[Start]

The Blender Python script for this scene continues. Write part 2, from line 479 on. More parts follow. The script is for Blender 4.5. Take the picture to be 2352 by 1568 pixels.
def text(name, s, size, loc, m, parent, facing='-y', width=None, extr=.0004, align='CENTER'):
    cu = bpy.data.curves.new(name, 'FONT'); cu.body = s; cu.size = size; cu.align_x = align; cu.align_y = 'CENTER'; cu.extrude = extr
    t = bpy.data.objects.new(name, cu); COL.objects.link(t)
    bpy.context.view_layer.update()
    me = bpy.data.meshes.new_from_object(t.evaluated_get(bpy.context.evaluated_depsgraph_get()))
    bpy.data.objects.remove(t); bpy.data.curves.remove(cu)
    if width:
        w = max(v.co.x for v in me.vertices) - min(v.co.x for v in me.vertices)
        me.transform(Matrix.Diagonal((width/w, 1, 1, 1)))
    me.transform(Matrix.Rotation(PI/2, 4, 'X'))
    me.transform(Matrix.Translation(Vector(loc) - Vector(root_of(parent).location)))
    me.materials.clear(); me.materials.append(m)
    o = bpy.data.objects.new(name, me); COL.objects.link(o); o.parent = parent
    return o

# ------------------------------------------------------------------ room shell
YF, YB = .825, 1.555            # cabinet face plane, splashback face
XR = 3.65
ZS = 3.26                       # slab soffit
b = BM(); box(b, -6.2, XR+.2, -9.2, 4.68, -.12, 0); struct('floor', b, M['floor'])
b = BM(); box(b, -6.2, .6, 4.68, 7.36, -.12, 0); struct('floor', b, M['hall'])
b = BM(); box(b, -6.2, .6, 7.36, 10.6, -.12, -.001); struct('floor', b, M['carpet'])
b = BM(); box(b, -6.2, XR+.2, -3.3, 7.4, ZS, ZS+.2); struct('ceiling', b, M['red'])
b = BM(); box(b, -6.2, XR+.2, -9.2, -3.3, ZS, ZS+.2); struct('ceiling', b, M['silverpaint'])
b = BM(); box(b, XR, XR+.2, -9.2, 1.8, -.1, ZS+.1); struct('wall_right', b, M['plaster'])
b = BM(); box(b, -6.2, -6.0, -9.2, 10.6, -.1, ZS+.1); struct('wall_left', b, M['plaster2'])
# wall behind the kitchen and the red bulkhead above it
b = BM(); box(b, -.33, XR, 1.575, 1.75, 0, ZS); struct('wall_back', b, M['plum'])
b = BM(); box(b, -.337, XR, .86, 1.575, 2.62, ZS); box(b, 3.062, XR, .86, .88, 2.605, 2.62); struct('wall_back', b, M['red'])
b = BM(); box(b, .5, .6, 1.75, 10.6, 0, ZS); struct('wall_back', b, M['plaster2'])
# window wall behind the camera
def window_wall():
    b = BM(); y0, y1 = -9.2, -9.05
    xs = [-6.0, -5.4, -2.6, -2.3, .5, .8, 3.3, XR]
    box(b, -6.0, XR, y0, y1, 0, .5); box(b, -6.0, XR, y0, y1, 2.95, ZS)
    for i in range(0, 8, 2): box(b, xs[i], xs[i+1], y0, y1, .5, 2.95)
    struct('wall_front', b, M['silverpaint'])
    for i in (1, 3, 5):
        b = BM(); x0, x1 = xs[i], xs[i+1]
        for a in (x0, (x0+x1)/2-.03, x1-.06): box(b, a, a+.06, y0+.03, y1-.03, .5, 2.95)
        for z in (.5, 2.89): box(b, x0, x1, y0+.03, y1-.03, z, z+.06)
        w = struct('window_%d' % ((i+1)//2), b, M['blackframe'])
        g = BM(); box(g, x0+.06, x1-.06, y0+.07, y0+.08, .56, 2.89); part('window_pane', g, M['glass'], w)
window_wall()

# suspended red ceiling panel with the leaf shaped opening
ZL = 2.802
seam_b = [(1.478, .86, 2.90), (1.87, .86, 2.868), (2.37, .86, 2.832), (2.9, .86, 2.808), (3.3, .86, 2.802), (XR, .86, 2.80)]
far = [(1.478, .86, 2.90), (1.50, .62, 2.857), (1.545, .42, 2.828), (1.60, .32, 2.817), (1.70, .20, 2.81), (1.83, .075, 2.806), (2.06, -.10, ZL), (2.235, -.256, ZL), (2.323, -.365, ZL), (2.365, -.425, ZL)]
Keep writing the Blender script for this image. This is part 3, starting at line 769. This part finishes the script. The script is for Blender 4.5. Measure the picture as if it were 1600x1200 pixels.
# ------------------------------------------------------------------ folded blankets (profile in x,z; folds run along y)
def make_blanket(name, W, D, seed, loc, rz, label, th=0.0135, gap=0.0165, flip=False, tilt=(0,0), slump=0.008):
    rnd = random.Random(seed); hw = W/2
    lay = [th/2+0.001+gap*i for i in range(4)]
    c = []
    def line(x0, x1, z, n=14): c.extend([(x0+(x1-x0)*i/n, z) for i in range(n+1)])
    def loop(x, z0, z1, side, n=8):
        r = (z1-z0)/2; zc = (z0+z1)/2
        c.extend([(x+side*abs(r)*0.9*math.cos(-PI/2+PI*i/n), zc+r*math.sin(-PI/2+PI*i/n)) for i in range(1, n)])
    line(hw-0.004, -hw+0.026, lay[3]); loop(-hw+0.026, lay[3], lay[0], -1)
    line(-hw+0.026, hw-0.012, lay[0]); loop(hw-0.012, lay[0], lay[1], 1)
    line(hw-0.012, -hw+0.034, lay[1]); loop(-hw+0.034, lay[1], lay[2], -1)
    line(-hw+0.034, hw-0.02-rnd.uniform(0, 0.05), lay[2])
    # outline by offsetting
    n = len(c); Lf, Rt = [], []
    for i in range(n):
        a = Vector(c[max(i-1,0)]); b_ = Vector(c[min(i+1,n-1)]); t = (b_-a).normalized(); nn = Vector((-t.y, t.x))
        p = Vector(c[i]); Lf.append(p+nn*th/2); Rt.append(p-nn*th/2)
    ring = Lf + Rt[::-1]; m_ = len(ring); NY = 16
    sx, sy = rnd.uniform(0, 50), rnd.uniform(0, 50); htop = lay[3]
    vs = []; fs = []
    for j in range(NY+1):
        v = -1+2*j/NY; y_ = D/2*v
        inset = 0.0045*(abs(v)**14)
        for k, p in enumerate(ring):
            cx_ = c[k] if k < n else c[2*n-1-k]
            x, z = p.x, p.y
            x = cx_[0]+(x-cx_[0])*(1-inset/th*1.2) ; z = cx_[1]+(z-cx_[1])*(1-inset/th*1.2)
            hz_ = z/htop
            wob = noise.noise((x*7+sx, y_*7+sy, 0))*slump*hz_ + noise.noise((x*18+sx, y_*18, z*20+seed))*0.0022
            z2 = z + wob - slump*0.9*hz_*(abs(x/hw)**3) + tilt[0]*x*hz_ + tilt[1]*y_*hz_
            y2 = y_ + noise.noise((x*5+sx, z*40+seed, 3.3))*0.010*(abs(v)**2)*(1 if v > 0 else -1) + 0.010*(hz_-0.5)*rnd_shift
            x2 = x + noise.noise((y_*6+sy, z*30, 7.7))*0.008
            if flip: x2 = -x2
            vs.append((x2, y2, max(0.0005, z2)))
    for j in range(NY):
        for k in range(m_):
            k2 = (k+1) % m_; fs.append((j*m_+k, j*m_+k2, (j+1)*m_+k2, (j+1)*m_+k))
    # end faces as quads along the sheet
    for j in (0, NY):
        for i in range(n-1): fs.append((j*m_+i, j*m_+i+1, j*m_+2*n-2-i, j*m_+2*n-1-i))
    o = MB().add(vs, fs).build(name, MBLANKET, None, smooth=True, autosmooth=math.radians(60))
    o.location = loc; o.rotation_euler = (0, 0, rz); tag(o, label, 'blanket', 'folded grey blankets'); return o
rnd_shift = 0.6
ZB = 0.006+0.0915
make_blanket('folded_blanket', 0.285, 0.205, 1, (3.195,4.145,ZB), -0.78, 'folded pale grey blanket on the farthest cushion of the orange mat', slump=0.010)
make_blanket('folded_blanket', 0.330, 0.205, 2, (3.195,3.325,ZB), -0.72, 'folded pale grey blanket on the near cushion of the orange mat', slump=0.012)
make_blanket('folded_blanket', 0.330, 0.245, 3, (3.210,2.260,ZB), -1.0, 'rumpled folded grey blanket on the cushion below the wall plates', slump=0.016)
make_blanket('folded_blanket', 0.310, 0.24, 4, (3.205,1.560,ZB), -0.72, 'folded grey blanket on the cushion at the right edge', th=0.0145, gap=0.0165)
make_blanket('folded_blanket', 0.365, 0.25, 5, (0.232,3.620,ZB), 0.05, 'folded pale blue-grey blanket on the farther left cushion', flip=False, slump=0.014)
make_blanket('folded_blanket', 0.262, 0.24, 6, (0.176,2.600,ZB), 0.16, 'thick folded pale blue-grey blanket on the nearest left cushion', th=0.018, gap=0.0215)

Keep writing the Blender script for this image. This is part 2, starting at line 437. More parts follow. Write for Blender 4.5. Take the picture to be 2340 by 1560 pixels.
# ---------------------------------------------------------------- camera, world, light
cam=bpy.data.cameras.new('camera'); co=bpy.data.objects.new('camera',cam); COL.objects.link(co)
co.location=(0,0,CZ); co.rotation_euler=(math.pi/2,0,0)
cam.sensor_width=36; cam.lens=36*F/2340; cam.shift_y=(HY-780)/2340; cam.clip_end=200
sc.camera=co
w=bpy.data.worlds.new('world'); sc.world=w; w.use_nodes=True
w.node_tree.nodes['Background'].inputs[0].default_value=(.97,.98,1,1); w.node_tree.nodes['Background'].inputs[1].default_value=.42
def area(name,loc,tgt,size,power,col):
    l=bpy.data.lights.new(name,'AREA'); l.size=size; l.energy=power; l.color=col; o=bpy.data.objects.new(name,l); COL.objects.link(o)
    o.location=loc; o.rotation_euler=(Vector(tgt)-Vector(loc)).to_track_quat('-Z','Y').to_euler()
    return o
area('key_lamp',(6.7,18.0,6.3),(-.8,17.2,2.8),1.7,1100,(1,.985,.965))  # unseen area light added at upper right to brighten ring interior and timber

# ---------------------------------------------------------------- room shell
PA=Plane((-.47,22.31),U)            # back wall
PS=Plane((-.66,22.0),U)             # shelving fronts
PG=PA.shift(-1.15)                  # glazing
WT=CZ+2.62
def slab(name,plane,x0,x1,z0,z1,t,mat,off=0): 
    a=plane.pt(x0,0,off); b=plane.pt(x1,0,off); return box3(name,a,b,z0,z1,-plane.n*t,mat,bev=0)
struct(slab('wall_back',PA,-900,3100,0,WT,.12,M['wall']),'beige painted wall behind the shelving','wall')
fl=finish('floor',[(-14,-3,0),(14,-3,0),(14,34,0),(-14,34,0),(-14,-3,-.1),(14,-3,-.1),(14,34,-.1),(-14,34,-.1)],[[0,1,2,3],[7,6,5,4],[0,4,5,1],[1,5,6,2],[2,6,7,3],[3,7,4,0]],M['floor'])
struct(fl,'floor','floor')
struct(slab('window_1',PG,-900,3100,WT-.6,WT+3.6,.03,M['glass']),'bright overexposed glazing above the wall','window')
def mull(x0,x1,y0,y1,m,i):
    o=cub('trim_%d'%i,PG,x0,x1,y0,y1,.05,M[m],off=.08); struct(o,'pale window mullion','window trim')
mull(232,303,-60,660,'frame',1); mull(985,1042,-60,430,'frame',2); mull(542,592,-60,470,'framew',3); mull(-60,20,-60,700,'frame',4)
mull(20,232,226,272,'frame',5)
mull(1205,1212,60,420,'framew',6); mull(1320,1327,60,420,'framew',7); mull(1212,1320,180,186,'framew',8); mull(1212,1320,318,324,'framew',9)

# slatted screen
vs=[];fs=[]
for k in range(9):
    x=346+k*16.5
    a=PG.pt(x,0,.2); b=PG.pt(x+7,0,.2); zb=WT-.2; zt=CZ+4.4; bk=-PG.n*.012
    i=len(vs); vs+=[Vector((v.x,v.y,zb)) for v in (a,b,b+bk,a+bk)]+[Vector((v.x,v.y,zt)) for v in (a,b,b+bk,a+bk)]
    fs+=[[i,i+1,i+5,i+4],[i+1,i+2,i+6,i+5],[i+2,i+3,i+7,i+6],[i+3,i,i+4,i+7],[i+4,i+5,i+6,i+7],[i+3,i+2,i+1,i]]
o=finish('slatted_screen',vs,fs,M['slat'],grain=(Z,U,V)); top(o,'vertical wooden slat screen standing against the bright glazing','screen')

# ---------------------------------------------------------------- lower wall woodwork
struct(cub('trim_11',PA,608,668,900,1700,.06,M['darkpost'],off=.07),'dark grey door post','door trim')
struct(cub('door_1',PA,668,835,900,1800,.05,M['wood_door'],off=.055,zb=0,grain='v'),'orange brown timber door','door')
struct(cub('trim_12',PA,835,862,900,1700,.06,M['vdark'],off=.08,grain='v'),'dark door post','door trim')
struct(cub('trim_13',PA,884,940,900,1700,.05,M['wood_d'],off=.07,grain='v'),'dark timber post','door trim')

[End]

In the listing, find all lines with the string "Write" and copy them.

Answer in full
The Blender Python script for this scene continues. Write part 2, from line 479 on. More parts follow. The script is for Blender 4.5. Take the picture to be 2352 by 1568 pixels.
Keep writing the Blender script for this image. This is part 2, starting at line 437. More parts follow. Write for Blender 4.5. Take the picture to be 2340 by 1560 pixels.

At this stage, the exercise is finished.